Wawancara Ekslusif Dengan Syafiq Hasyim
Oleh : MS Wibowo
Oleh : MS Wibowo
Syafiq Hasyim: Di kelas, kita tak bisa bebas berekspresi, kita tak bisa bebas bertanya tentang sesuatu yang secara konfensional tak boleh ditanyakan. Kalau dengan teman sendiri dalam klompok studi, tidak ada batas larangan mana yang boleh dan yang tidak. Kamu bebas bertanya apa saja.
UIN Jakarta yang sejak zaman Rektor Harun Nasution diakui sebagai pusat pemikiran Islam. Gerakan pembaruan Islam it terus bergulir dari masa ke masa. Kegemilangan tradisi pemikiran tersebut menjadikan Ciputat memiliki ciri khas pemikiran tersendiri. Tak heran jika tren intelektual itu melahirkan sebuah corak pemikiran yang disebut –adzhab Ciputat.
Tetapi menginjak tahun 2000an hingga kini, pamor tersebut semakin lama kian pudar. Beberapa kalangan saling tuding penyebab hal tersebut. Ada yang berpendapat bahwa perubahan tersebut akibat konversi IAIN ke UIN, ada juga karena kentalnya iklim politik mahasiswa di UIN Jakarta, ada juga yang beranggapan budaya pop masa kinilah yang paling bertanggungjawab atas semuanya dan lain-lain.

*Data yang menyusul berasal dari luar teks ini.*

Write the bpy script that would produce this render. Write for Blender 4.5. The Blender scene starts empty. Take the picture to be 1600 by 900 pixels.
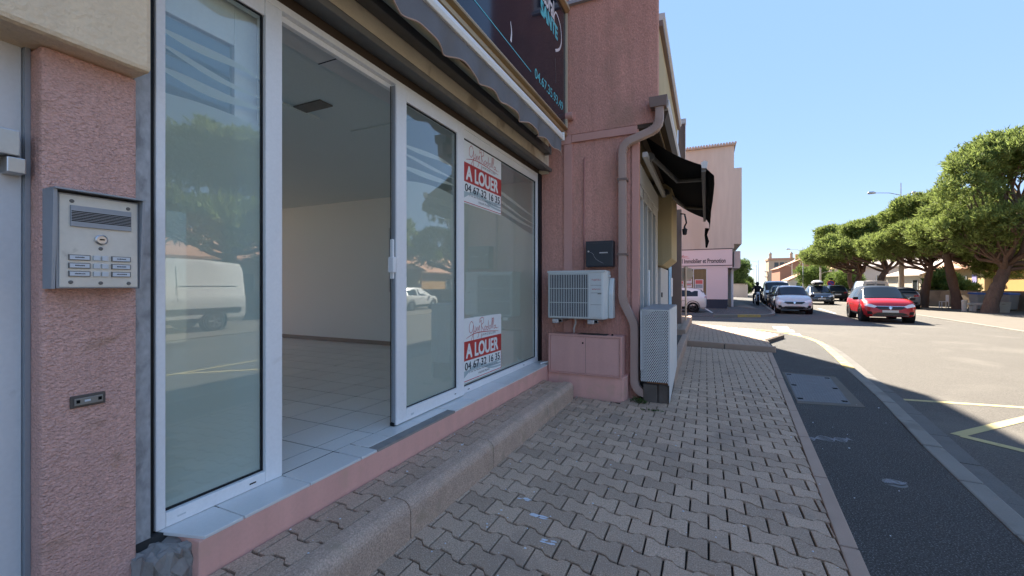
import bpy, bmesh, math, random
import numpy as np
from mathutils import Vector, Matrix
from mathutils.bvhtree import BVHTree
R = math.radians
random.seed(7)
S = bpy.context.scene
COL = S.collection

# ------------------------------------------------------------------ camera
cam_d = bpy.data.cameras.new('camera')
cam = bpy.data.objects.new('camera', cam_d)
COL.objects.link(cam)
cam.location = (0, 0, 1.5)
cam.rotation_euler = (R(90), 0, R(24.66))
cam_d.sensor_width = 36
cam_d.lens = 36 * 660 / 1600
cam_d.shift_y = -4 / 1600
cam_d.clip_start = 0.05
cam_d.clip_end = 3000
S.camera = cam

# ------------------------------------------------------------------ light
SUN_EL = R(42)
SUN_AZ = math.atan2(-0.37, 0.93)          # towards the sun, measured from +Y to +X
w = bpy.data.worlds.new('World')
S.world = w
w.use_nodes = True
nt = w.node_tree
bg = nt.nodes['Background']
sky = nt.nodes.new('ShaderNodeTexSky')
sky.sky_type = 'NISHITA'
sky.sun_disc = False
sky.sun_elevation = SUN_EL
sky.sun_rotation = SUN_AZ
sky.air_density = 0.6
sky.dust_density = 0.0
sky.ozone_density = 3.0
# evens the sky out a little, as the photograph's tone curve does
gm = nt.nodes.new('ShaderNodeGamma')
gm.inputs[1].default_value = .15
nt.links.new(sky.outputs[0], gm.inputs[0])
hs = nt.nodes.new('ShaderNodeHueSaturation')
hs.inputs['Saturation'].default_value = 3.65
hs.inputs['Hue'].default_value = .515
nt.links.new(gm.outputs[0], hs.inputs['Color'])
nt.links.new(hs.outputs[0], bg.inputs[0])
bg.inputs[1].default_value = 0.085
sd = bpy.data.lights.new('sun', 'SUN')
sd.energy = 2.0
sd.angle = R(0.53)
sd.color = (1.0, 0.90, 0.76)
sun = bpy.data.objects.new('sun', sd)
COL.objects.link(sun)
to_sun = Vector((math.sin(SUN_AZ) * math.cos(SUN_EL), math.cos(SUN_AZ) * math.cos(SUN_EL), math.sin(SUN_EL)))
sun.rotation_euler = (-to_sun).to_track_quat('-Z', 'Y').to_euler()
sun.location = (-10, 25, 30)
S.view_settings.view_transform = 'Standard'
S.view_settings.look = 'None'
S.view_settings.gamma = 1
S.view_settings.exposure = 3.52
S.cycles.max_bounces = 10
S.cycles.diffuse_bounces = 7
S.cycles.glossy_bounces = 4
S.cycles.transparent_max_bounces = 16
S.cycles.use_denoising = True
S.cycles.caustics_reflective = False
S.cycles.caustics_refractive = False

# ------------------------------------------------------------------ materials
MATS = {}
def node(t, kind, **kw):
    n = t.nodes.new(kind)
    for k, v in kw.items():
        setattr(n, k, v)
    return n
def M(name, col, rough=.75, spec=.35, metal=0., var=.10, vs=3., fine=.06, fs=60., bump=0., bs=80., bd=.004,
      rand=0., dirt=None, ds=2., dthr=.58, coat=0., voro=0., stretch=(1, 1, 1), island=0., streak=0., speck=None, spk=150., spt=.62):
    m = bpy.data.materials.new(name)
    m.use_nodes = True
    t = m.node_tree
    b = t.nodes['Principled BSDF']
    L = t.links.new
    geo = node(t, 'ShaderNodeNewGeometry')
    mp = node(t, 'ShaderNodeMapping')
    mp.inputs['Scale'].default_value = stretch
    L(geo.outputs['Position'], mp.inputs[0])
    P = mp.outputs[0]
    def noise(sc, det=4., dist=0.):
        n = node(t, 'ShaderNodeTexNoise')
        n.inputs['Scale'].default_value = sc
        n.inputs['Detail'].default_value = det
        n.inputs['Distortion'].default_value = dist
        L(P, n.inputs['Vector'])
        return n.outputs['Fac']
    def math2(op, a, bb):
        n = node(t, 'ShaderNodeMath', operation=op)
        for i, v in enumerate((a, bb)):
            if isinstance(v, (int, float)): n.inputs[i].default_value = v
            else: L(v, n.inputs[i])
        return n.outputs[0]
    f = math2('MULTIPLY_ADD', noise(vs), 2 * var)
    t.nodes[-1].inputs[2].default_value = 1 - var
    val = f
    if fine:
        g = math2('MULTIPLY_ADD', noise(fs, 2.), 2 * fine); t.nodes[-1].inputs[2].default_value = 1 - fine
        val = math2('MULTIPLY', val, g)
    if rand:
        oi = node(t, 'ShaderNodeObjectInfo')
        g = math2('MULTIPLY_ADD', oi.outputs['Random'], 2 * rand); t.nodes[-1].inputs[2].default_value = 1 - rand
        val = math2('MULTIPLY', val, g)
    if island:
        g = math2('MULTIPLY_ADD', geo.outputs['Random Per Island'], 2 * island); t.nodes[-1].inputs[2].default_value = 1 - island
        val = math2('MULTIPLY', val, g)
    if streak:                                   # rain streaks run down the wall
        m3 = node(t, 'ShaderNodeMapping'); m3.inputs['Scale'].default_value = (7, 7, .45)
        L(geo.outputs['Position'], m3.inputs[0])
        n3 = node(t, 'ShaderNodeTexNoise'); n3.inputs['Scale'].default_value = 1.; n3.inputs['Detail'].default_value = 5; n3.inputs['Distortion'].default_value = .5
        L(m3.outputs[0], n3.inputs['Vector'])
        g = math2('MULTIPLY_ADD', n3.outputs['Fac'], 3 * streak); t.nodes[-1].inputs[2].default_value = 1 - 1.5 * streak
        val = math2('MULTIPLY', val, g)
    mx = node(t, 'ShaderNodeVectorMath', operation='SCALE')
    mx.inputs[0].default_value = col[:3]
    L(val, mx.inputs['Scale'])
    colour = mx.outputs[0]
    if dirt:
        dn = noise(ds, 6., .4)
        rm = node(t, 'ShaderNodeMapRange')
        rm.inputs['From Min'].default_value = dthr
        rm.inputs['From Max'].default_value = dthr + .12
        L(dn, rm.inputs['Value'])
        mc = node(t, 'ShaderNodeMix', data_type='RGBA')
        L(rm.outputs[0], mc.inputs['Factor'])
        L(colour, mc.inputs['A'])
        mc.inputs['B'].default_value = (*dirt[:3], 1)
        colour = mc.outputs['Result']
    if speck:                                    # single pale stones in the surface
        sn = noise(spk, 1.)
        rm = node(t, 'ShaderNodeMapRange')
        rm.inputs['From Min'].default_value = spt; rm.inputs['From Max'].default_value = spt + .05
        L(sn, rm.inputs['Value'])
        mc = node(t, 'ShaderNodeMix', data_type='RGBA')
        L(rm.outputs[0], mc.inputs['Factor']); L(colour, mc.inputs['A'])
        mc.inputs['B'].default_value = (*speck[:3], 1)
        colour = mc.outputs['Result']
    L(colour, b.inputs['Base Color'])
    b.inputs['Roughness'].default_value = rough
    b.inputs['Metallic'].default_value = metal
    b.inputs['Specular IOR Level'].default_value = spec
    if coat:
        b.inputs['Coat Weight'].default_value = coat
        b.inputs['Coat Roughness'].default_value = .05
    if bump:
        if voro:
            v = node(t, 'ShaderNodeTexVoronoi', feature='SMOOTH_F1')
            v.inputs['Scale'].default_value = voro
            nz = node(t, 'ShaderNodeTexNoise'); nz.inputs['Scale'].default_value = bs; nz.inputs['Detail'].default_value = 3
            L(P, nz.inputs['Vector'])
            ad = node(t, 'ShaderNodeVectorMath', operation='MULTIPLY_ADD')
            L(nz.outputs['Color'], ad.inputs[0]); ad.inputs[1].default_value = (.03, .03, .03); L(P, ad.inputs[2])
            L(ad.outputs[0], v.inputs['Vector'])
            h = math2('ADD', v.outputs['Distance'], math2('MULTIPLY', nz.outputs['Fac'], .9))
        else:
            h = noise(bs, 5., .3)
        bp = node(t, 'ShaderNodeBump')
        bp.inputs['Strength'].default_value = bump
        bp.inputs['Distance'].default_value = bd
        L(h, bp.inputs['Height'])
        L(bp.outputs[0], b.inputs['Normal'])
    MATS[name] = m
    return m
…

Terlepas dari itu semua, berikut akan saya posting kembali wawancara dengan Syafiq Hasyim, mahasiswa AF/FUF/IAIN angkatan 90an, yang merupakan pelaku sajarah zaman emas pemikiran Islam ketika itu. Wawancara ini saya lakukan pada November 2007 lalu dan pernah dimuat di Tabloid Institut edisi V serta telah dipost di www.lpminstitut.com pada (9/11/2007).
Pada masanya, Syafiq merupakan salah-seorang pendiri PIRAMIDA CIRCLE, Forum Studi anak-anak NU yang ingin eksis di dunia tulis menulis dan diskusi serta tidak/ kurang terlibat di organisasi formal. Piramida Circle sendiri hingga kini masih kokoh bercokol di Ciputat sebagai forum kajian bersaing dengan Formaci dan forum-forum studi lainnya, yang sama-sama mulai digerus oleh budaya pragmatis mahasiswa. Berikut petikan wawancara tersebut.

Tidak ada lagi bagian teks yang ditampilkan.